My baby boy,
Tomorrow is Ellie’s first day at her new school. She’s excited, but a little nervous. Maybe you could check up on her a little tomorrow, let her know that she’s going to do great. If you were still with us, you wouldn’t be at the same school as her. Her school is only 4th and 5th grades.
I’m back at home, but feel very lost. I don’t even know how to describe it, but it’s very uncomfortable. Before I got to Pittsburgh, there was a “future” ahead of me. Now it just seems as if I’m in survival mode and just going day to day. I don’t know why, I don’t know how to change it. Maybe I shouldn’t say “change” or “fix” with this. I don’t think there’s really anything I can do. It’s a huge transition and it was my first life transition without you.
Our household goods pinged today and they’re at a railroad station in Illinois. They were at the station in California just five days ago, so I’m hoping they’ll get here before May 7th. Elijah and Ellie made a comment today about our house feeling “weird”. I told them once our stuff comes and all the toys that it’ll feel like our home. It’s hard with everything missing.
I do know there’s a brighter road ahead. I know that everything will fall into place.

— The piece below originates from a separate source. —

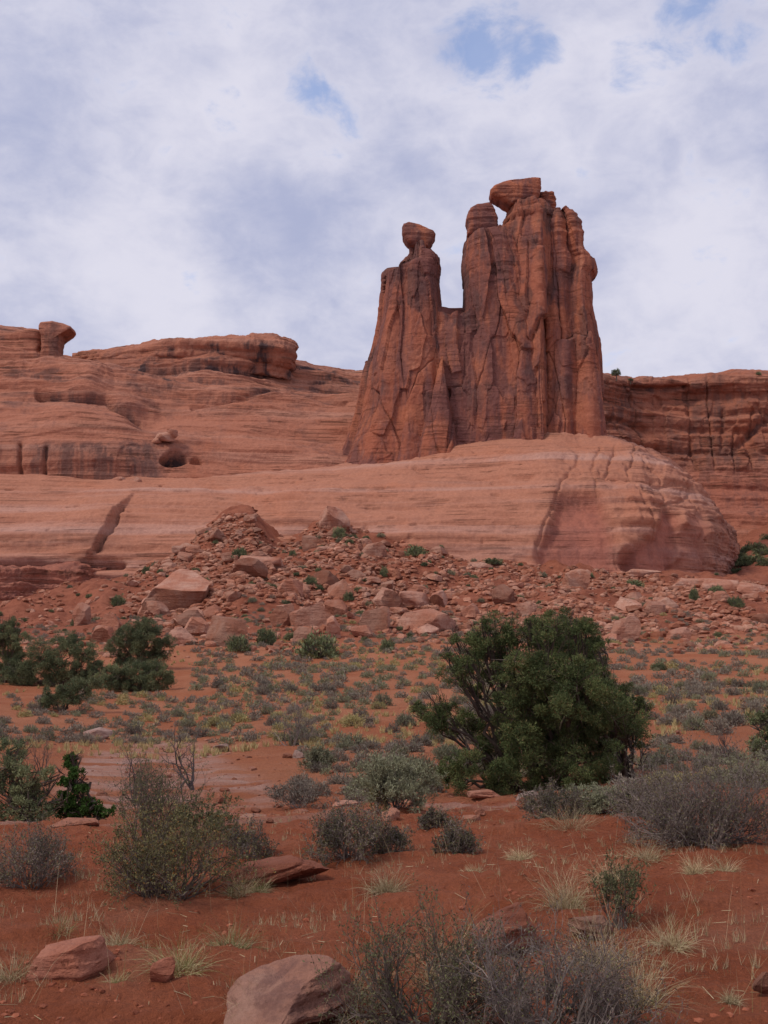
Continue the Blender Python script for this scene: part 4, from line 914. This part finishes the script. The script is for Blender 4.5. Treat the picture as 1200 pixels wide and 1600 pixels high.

I know I’m taking all the necessary steps for both your siblings and I to navigate everything. However, it’s hard to see past these extremely hard days.
I love you more than anything, baby. I would give anything to see you again. I can just picture you walking through the doorway of my bedroom to tell me you “can’t sleep”. Please continue to watch over us. Goodnight and sweet dreams, sweetheart.